Dawno nic nie było oj dawno.
Ania Rusowicz, Marcyś i Ewelina :)
Egzamin - trzeba czekać, jeszcze miesiąc na wyniki. Koniec roku szkolnego - niezbyt przyjemny z pewnych powodów, jednak oceny całkiem dobre:) poza jednym wyjątkiem będącym owocem złośliwości i chamstwa ludzkiego.
Pierwszy miesiąc wakacji zleciał dość szybko. Zaraz zaczyna się drugi - dla mnie ten cięższy.
Jeszcze tylko tydzień i czeka mnie ciężka praca nad sobą. Muszę zaplanować sobie conajmniej najbliższy miesiąc chociaż mam nadzieję, że będzie to tylko miesiąc albo czas skróci się do tygodnia.
Damy radę:)
Nie pamiętam kiedy ostatnio miałam aż tak dużą przerwę w pisaniu, dodawaniu zdjęć.
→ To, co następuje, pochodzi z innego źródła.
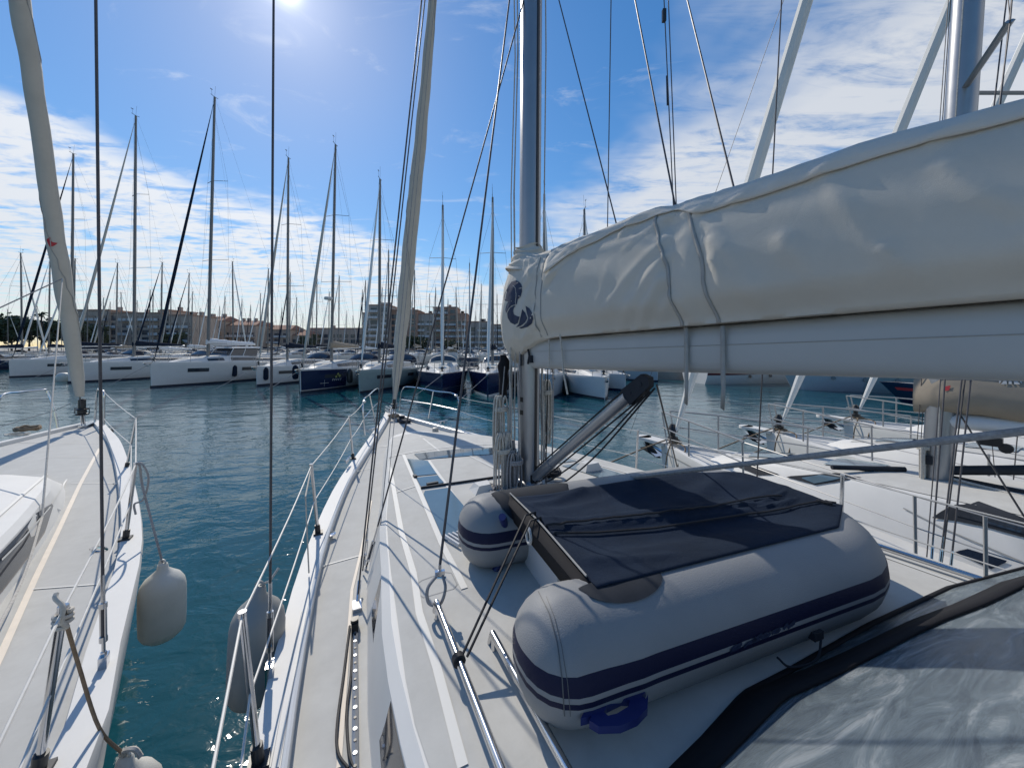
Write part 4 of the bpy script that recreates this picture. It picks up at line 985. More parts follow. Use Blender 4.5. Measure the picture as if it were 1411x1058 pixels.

Dużo się wydarzyło, było i dobrze i bardzo źle, ale jakoś dałam radę. Bo jeśli nie ja to kto?
Praktyki w Dzierzgoniu minęły mi zdecydowanie za szybko. Super atmosfera i ludzie to podstawa. To co było w Sztumie było zupełnie inne. Ale większego wyboru nie miałam. Było minęło. Koniec szkoły.